ONA:

Pierwsze strony książki „Zaufaj mi, jestem Dr Ozzy” były dla mnie ciężkie. Jakoś tak się udało, że wylądowałam w łóżku o takiej porze, w której normalnie jestem jeszcze bardzo na chodzie. Plan był prosty: koc, kołdra, książka. Ozzy. Ty stary draniu. Dobrze, że jesteś. A potem przeczytałam, że Lemmy z Motorhead nie żyje. Lemmy. Ten, który wraz z karaluchami miał przetrwać każdą apokalipsę.
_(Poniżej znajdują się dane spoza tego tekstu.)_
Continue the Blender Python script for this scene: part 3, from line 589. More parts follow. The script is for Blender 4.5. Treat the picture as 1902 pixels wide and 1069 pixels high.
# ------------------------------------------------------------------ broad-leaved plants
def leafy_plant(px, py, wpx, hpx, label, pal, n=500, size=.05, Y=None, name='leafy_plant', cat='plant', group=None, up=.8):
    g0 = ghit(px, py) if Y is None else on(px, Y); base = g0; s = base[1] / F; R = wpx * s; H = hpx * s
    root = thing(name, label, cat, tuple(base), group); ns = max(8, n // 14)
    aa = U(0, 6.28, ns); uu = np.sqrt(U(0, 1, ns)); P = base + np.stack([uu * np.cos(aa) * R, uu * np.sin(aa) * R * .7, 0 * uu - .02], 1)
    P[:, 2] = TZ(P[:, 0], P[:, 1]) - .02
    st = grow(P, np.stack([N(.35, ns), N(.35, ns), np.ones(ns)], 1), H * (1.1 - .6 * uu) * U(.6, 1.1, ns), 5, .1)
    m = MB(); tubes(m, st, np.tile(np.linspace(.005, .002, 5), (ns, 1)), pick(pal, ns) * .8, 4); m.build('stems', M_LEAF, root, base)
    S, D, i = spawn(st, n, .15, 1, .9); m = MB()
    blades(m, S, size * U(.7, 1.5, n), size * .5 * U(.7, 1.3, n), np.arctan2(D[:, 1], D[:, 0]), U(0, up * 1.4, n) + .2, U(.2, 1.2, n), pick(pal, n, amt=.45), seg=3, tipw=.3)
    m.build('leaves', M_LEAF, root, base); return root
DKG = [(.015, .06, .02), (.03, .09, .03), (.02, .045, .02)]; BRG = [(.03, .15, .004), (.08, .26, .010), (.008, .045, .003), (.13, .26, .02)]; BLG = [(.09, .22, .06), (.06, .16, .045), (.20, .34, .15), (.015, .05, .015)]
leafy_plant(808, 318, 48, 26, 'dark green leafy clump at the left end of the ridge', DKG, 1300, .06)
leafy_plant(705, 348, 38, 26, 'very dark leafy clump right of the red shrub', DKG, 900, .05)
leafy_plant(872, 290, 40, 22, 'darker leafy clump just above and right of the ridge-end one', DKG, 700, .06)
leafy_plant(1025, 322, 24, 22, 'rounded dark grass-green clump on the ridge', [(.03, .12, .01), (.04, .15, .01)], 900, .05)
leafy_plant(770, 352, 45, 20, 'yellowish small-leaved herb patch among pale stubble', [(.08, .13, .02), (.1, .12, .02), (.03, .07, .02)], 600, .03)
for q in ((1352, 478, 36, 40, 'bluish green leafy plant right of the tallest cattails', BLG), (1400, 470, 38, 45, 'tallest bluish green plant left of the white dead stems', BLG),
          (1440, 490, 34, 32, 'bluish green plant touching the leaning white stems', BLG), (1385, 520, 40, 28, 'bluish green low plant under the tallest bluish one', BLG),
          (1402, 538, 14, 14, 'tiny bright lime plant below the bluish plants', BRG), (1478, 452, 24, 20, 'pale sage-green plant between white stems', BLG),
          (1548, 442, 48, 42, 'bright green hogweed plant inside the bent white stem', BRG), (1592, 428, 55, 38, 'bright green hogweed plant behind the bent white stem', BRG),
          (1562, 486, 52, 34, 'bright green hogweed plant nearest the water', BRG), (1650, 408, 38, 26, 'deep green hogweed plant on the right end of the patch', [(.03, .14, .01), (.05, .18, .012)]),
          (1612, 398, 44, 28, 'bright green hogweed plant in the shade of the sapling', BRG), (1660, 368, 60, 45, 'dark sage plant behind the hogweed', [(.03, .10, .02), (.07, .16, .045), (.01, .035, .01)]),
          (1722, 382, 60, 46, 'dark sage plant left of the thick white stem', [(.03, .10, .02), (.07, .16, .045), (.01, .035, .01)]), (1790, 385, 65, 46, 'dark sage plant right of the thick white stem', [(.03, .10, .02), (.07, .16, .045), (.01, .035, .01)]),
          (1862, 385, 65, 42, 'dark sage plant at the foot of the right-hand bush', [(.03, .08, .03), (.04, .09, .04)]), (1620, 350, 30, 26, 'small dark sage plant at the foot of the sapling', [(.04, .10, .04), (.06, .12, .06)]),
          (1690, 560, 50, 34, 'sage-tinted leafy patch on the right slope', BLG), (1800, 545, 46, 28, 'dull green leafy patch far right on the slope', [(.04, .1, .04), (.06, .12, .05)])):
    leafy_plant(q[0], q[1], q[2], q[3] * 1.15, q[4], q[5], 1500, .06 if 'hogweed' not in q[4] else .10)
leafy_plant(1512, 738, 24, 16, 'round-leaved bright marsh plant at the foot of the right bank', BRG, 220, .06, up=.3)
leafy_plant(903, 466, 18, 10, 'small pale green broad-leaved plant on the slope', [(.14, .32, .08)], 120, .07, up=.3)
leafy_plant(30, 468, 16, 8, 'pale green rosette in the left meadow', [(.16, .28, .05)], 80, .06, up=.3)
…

I zalała mnie fala smutku…

Na szczęście czytając cokolwiek, co napisał Osbourne, nie da się zbyt długo smucić. Ten koleś ma poczucie humoru tak wielkie, że mógłby obdzielić nim większość osób na świecie. Jego dystans do wszystkiego, jego cięty żart, jego umiejętność wyciągania bardzo osobliwych wniosków i ogromnym doświadczeniem życiowym sprawia, że ten dziadeczek ma w sobie ogrom „złotych myśli”, którymi dzieli się chętnie. Książka „Zaufaj mi, jestem Dr Ozzy”, to kompendium.

Spoko, dam Wam cytat.

„Drogi Dr. Ozzy!
Ratunku! Przeziębiłem się! Jak migiem wrócić do formy?

Ja (…) stosowałem czarodziejską miksturę, którą nazwałem „Ozzy na gorąco”. Bierzesz kwartę whisky, gotujesz ją na kuchence, dodajesz trochę cytryny – bez cytryny ani rusz – a potem pijesz najszybciej jak się da. Możesz mi wierzyć, że po wypiciu „Ozzy’ego na gorąco” zapomnisz o chorobie, ba, nawet jak się nazywasz!”

I tak przez ponad 300 stron. Z tej książki dowiecie się m.in. jak Ozzy się leczył z różnych dolegliwości, jak bardzo jest hipochondrykiem, jak to się stało, że rzucił dragi i alkohol, a teraz uwielbia popijać herbatkę i ćwiczyć, no i najważniejsze – dlaczego rzucił mięso. Nie, nie zrobił tego ze względów smakowych, moralnych, czy jakichkolwiek innych.

Książka jest przezabawna. Ozzy to petarda – ja w nim uwielbiam dosłownie wszystko. Dodatkowo, ta książka poza całą otoczką typu „Skretyniałe pytanie? Skretyniała odpowiedź” ma też sporo sensu. Nie bez powodu życzymy sobie „Zdrowia i szczęścia”. Ozzy daje na to jeden sprawdzony sposób: chcesz żyć zdrowo? Myśl. Myśl o tym, co Ci pomoże, myśl o tym, co Ci zaszkodzi. Nie wierz w bzdury typu „Pił codziennie, jarał 80 fajek na dobę i żył ponad sto lat”. Ruszaj się. Nawet, jeśli to spacer. Otaczaj się dobrymi ludźmi, a nie pijawkami, którzy ssą Twoją energię i siłę. I chodź do lekarzy.

No, no… Kto by pomyślał, że człowiek, który zagryzł nietoperza, który przebalował 3 dekady swojego życia, który pokazał gołą dupę przed tysiącami fanów pod sceną, może okazać się po prostu mądrym, doświadczonym osobnikiem, który mówi nawet ze sensem. I z dowcipem. Humor i dobre samopoczucie też się sprawdzają.